DATASET CONTENT:

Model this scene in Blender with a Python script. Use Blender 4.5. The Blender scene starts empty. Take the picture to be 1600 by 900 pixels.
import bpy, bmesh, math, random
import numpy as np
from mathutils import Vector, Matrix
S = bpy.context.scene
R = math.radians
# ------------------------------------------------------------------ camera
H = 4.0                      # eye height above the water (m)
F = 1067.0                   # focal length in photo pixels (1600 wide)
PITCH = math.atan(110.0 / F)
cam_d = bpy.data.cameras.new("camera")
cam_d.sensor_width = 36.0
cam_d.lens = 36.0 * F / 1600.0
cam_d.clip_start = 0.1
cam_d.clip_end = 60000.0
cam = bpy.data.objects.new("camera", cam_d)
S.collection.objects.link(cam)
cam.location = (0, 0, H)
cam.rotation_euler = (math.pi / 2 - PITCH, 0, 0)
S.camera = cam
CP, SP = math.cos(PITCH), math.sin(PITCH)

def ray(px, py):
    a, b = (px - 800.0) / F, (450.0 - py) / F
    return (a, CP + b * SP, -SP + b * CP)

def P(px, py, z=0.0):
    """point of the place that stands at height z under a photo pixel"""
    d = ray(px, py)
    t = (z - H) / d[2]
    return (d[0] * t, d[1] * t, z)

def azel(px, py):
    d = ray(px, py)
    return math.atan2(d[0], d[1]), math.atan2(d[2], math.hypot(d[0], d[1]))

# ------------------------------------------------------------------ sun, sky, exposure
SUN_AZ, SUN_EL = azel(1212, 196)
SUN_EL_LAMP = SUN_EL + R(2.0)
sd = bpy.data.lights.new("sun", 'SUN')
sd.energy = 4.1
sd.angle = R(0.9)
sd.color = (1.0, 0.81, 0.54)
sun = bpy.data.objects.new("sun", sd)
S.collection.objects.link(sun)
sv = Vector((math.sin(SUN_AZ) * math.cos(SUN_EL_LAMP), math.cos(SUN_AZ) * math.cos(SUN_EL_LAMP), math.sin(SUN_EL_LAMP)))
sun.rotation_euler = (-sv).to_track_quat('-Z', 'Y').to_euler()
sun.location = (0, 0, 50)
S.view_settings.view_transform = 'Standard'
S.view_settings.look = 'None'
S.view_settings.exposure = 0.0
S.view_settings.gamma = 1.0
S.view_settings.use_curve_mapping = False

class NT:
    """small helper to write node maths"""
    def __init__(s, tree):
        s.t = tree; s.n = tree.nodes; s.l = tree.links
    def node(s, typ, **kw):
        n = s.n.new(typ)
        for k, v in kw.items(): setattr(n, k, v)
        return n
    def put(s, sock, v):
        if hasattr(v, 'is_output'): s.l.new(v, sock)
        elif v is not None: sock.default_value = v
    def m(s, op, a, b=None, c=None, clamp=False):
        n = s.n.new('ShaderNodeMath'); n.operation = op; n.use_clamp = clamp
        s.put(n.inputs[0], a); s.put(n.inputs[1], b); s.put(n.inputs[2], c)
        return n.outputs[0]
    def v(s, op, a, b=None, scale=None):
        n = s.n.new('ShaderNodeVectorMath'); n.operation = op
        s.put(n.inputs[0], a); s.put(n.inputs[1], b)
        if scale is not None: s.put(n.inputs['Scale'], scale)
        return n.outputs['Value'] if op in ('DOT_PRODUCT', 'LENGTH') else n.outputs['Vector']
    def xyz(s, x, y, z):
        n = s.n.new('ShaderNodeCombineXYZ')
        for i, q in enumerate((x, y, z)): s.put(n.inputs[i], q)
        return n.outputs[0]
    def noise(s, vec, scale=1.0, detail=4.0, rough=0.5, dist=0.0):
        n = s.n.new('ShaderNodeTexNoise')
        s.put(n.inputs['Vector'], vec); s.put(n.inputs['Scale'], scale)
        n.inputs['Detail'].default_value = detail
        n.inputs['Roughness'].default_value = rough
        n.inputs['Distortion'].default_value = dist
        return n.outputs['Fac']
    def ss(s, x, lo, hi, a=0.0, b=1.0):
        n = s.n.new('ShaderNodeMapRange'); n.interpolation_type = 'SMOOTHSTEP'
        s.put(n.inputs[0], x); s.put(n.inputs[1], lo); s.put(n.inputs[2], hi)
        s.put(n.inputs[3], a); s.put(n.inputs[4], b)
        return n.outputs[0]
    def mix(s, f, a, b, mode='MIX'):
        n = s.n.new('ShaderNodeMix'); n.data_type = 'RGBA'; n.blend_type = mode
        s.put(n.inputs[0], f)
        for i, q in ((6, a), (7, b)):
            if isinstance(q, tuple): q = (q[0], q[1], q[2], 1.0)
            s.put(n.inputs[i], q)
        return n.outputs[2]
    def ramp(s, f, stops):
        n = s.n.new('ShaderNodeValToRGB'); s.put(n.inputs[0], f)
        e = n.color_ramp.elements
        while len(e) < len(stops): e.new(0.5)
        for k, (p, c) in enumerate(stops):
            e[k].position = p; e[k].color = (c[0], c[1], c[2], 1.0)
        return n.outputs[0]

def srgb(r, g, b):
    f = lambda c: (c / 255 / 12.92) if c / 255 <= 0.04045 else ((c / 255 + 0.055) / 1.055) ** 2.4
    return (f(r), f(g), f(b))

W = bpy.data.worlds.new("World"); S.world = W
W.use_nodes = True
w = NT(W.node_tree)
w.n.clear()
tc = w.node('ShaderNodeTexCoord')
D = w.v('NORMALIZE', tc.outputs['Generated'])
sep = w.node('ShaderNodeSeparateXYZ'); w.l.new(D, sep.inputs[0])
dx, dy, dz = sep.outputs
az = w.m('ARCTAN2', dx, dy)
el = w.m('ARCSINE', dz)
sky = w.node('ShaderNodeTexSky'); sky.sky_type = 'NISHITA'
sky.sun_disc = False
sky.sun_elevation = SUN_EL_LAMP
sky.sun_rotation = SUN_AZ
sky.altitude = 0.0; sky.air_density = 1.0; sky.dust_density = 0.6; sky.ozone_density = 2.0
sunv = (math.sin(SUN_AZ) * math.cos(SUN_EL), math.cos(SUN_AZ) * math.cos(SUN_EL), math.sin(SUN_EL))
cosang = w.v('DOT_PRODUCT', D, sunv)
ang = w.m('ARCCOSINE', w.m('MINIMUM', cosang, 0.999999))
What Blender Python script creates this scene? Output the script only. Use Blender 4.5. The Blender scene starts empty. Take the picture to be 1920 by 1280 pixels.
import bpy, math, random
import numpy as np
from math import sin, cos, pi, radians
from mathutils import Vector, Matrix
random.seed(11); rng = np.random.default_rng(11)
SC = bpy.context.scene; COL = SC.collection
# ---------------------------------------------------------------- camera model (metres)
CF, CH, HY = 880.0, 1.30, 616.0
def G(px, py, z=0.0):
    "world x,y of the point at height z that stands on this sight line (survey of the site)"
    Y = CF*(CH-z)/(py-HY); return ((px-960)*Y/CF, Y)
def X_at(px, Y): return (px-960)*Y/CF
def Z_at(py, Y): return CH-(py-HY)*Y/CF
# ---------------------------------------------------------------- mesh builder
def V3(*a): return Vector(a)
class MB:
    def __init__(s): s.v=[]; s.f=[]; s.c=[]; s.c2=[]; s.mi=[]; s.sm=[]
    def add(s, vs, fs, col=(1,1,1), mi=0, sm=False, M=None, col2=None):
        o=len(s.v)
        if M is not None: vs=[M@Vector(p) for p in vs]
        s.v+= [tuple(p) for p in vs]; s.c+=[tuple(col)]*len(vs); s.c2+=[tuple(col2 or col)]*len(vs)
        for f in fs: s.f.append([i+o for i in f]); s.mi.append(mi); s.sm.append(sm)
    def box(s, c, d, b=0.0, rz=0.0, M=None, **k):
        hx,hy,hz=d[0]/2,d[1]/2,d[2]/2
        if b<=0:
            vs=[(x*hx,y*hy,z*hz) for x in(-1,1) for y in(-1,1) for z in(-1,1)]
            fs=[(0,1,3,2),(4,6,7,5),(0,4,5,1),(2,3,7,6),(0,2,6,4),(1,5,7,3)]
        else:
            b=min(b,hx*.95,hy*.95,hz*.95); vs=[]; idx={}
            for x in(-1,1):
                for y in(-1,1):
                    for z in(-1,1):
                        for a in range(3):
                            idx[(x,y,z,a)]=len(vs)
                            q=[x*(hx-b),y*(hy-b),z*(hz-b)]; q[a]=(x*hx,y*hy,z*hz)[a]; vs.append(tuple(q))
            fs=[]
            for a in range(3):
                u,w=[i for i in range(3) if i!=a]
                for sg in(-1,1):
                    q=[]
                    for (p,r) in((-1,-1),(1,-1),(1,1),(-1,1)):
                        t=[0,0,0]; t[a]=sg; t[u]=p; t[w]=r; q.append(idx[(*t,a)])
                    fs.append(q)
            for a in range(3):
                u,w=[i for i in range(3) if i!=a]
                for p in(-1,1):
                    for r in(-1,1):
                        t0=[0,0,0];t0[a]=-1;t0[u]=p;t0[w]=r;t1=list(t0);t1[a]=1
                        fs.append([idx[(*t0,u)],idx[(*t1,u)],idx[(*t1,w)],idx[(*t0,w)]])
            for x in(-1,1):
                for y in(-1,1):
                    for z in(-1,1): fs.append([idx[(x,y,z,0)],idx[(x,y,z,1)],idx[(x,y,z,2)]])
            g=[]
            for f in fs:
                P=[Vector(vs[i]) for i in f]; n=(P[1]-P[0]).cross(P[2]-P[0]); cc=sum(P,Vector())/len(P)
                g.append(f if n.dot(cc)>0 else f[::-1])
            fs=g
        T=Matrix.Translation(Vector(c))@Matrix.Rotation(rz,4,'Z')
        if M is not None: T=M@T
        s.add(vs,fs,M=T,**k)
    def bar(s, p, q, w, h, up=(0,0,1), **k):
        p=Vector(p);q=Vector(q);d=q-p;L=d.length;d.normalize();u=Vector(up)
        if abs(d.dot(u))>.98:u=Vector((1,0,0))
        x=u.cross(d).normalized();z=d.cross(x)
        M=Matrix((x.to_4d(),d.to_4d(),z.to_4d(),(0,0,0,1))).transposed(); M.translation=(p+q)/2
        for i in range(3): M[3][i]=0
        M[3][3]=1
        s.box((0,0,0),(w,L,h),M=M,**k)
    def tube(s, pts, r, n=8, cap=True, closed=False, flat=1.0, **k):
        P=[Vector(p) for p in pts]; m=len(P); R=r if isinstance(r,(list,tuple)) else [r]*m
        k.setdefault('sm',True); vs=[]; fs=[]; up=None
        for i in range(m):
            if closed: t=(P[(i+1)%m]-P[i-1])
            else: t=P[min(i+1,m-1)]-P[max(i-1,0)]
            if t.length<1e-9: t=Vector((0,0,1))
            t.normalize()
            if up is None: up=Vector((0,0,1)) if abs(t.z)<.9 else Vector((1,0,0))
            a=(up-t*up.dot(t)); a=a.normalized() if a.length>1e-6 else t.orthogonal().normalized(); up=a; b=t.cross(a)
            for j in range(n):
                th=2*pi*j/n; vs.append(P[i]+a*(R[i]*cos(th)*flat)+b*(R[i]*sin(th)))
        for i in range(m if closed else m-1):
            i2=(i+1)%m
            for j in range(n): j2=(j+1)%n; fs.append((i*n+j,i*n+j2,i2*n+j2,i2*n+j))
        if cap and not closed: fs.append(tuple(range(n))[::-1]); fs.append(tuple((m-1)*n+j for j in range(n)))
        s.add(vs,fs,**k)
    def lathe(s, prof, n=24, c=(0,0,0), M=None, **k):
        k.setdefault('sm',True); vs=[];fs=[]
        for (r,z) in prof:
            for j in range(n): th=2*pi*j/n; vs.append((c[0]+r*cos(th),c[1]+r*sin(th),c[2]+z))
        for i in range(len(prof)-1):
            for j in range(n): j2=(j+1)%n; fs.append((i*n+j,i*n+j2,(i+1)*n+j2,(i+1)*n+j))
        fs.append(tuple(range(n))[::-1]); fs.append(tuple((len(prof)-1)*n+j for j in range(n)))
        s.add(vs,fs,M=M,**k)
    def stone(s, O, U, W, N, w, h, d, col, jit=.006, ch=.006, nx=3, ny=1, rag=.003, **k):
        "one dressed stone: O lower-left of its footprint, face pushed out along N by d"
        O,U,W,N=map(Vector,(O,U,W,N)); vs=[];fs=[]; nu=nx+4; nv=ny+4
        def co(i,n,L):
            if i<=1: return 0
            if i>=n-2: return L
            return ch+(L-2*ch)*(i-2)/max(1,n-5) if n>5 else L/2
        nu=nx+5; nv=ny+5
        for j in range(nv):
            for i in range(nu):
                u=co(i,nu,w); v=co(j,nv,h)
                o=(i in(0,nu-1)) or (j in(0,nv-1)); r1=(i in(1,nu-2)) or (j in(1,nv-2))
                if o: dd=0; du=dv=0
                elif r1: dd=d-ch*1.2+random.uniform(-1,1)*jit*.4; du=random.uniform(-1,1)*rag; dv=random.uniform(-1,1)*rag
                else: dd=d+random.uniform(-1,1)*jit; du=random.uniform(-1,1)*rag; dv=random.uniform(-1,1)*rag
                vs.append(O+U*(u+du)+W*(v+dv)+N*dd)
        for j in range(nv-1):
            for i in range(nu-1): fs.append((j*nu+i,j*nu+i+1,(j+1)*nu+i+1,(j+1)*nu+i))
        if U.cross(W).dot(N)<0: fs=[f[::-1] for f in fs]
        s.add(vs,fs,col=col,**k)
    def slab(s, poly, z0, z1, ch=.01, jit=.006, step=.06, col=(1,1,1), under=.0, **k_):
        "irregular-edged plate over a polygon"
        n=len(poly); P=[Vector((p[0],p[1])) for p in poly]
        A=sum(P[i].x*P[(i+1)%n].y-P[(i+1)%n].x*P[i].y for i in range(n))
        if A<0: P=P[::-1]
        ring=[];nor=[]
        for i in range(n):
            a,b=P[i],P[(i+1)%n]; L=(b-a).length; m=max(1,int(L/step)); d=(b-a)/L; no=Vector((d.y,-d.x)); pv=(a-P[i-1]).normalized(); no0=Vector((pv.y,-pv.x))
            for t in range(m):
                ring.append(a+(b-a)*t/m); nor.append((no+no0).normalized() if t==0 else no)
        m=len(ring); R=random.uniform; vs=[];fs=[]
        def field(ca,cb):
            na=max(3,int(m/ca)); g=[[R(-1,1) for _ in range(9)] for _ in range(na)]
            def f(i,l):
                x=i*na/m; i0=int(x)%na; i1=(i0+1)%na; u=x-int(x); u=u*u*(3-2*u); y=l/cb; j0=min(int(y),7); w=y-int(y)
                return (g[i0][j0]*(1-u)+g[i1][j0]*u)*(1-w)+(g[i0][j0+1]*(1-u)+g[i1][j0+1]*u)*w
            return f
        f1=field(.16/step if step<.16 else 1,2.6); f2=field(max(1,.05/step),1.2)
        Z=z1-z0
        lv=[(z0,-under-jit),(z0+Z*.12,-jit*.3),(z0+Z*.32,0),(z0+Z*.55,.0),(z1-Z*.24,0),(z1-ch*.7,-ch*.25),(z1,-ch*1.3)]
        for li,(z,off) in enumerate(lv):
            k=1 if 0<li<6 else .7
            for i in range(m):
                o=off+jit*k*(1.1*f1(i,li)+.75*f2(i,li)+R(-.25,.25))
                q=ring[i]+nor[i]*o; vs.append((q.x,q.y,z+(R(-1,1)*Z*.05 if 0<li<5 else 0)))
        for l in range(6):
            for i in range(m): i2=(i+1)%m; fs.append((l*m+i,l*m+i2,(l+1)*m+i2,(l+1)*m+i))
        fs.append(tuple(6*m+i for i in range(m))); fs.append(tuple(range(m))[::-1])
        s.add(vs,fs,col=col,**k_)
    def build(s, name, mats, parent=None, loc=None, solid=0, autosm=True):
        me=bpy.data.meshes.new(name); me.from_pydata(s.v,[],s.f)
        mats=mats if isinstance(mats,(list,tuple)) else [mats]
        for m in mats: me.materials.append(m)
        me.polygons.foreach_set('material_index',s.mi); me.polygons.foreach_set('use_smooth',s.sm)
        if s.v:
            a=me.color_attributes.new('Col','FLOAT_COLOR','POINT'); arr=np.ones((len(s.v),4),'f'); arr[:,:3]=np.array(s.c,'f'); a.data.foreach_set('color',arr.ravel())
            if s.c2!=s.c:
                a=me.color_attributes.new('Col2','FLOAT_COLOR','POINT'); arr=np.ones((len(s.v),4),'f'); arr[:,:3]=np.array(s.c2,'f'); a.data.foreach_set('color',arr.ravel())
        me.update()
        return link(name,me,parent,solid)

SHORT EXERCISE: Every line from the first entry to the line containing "S.view_settings.use_curve_mapping = False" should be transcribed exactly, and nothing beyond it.

EXERCISE RESULT:
Model this scene in Blender with a Python script. Use Blender 4.5. The Blender scene starts empty. Take the picture to be 1600 by 900 pixels.
import bpy, bmesh, math, random
import numpy as np
from mathutils import Vector, Matrix
S = bpy.context.scene
R = math.radians
# ------------------------------------------------------------------ camera
H = 4.0                      # eye height above the water (m)
F = 1067.0                   # focal length in photo pixels (1600 wide)
PITCH = math.atan(110.0 / F)
cam_d = bpy.data.cameras.new("camera")
cam_d.sensor_width = 36.0
cam_d.lens = 36.0 * F / 1600.0
cam_d.clip_start = 0.1
cam_d.clip_end = 60000.0
cam = bpy.data.objects.new("camera", cam_d)
S.collection.objects.link(cam)
cam.location = (0, 0, H)
cam.rotation_euler = (math.pi / 2 - PITCH, 0, 0)
S.camera = cam
CP, SP = math.cos(PITCH), math.sin(PITCH)

def ray(px, py):
    a, b = (px - 800.0) / F, (450.0 - py) / F
    return (a, CP + b * SP, -SP + b * CP)

def P(px, py, z=0.0):
    """point of the place that stands at height z under a photo pixel"""
    d = ray(px, py)
    t = (z - H) / d[2]
    return (d[0] * t, d[1] * t, z)

def azel(px, py):
    d = ray(px, py)
    return math.atan2(d[0], d[1]), math.atan2(d[2], math.hypot(d[0], d[1]))

# ------------------------------------------------------------------ sun, sky, exposure
SUN_AZ, SUN_EL = azel(1212, 196)
SUN_EL_LAMP = SUN_EL + R(2.0)
sd = bpy.data.lights.new("sun", 'SUN')
sd.energy = 4.1
sd.angle = R(0.9)
sd.color = (1.0, 0.81, 0.54)
sun = bpy.data.objects.new("sun", sd)
S.collection.objects.link(sun)
sv = Vector((math.sin(SUN_AZ) * math.cos(SUN_EL_LAMP), math.cos(SUN_AZ) * math.cos(SUN_EL_LAMP), math.sin(SUN_EL_LAMP)))
sun.rotation_euler = (-sv).to_track_quat('-Z', 'Y').to_euler()
sun.location = (0, 0, 50)
S.view_settings.view_transform = 'Standard'
S.view_settings.look = 'None'
S.view_settings.exposure = 0.0
S.view_settings.gamma = 1.0
S.view_settings.use_curve_mapping = False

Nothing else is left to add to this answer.